Exergetic performance optimization of an endoreversible intercooled regenerated Brayton cogeneration plant. Part 2: Exergy output rate and exergy efficiency optimization

Abstract

The exergy output rate and exergy efficiency performances of an endoreversible intercooled regenerative Brayton cogeneration plant are optimized based on the model which is established using finite time thermodynamic in Part 1 of this paper. It is found that the optimal heat conductance allocation of the regenerator is almost zero. When the total pressure ratio and the heat conductance allocation of the regenerator are fixed, it is shown that there exist two optimal intercooling pressure ratios, and two optimal groups of the heat conductance allocations among the hot-, cold- and consumer-side heat exchangers and the intercooler, which correspond to a maximum dimensionless exergy output rate and a maximum exergy efficiency.
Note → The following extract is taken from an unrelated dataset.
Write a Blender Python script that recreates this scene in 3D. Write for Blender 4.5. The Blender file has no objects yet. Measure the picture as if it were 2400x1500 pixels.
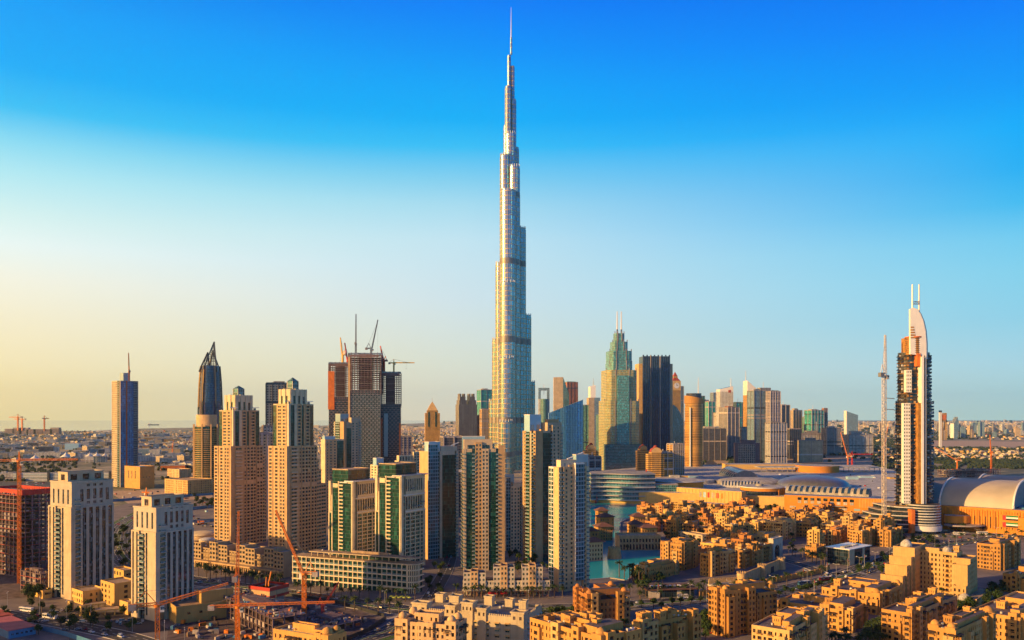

When the total pressure ratio is variable, there exist two optimal total pressure ratios which correspond to a double-maximum dimensionless exergy output rate and a double-maximum exergy efficiency, also the corresponding exergy efficiency and exergy output rate are obtained. The effects of the total heat exchanger conductance and the consumer-side temperature on the double-maximum dimensionless exergy output rate and the double-maximum exergy efficiency are discussed. It is found that there exists an optimal consumer-side temperature which correspond to a thrice- maximum dimensionless exergy output rate, and the intercooling process is not necessary by taking exergy efficiency as the objective when the consumer-side temperature is high.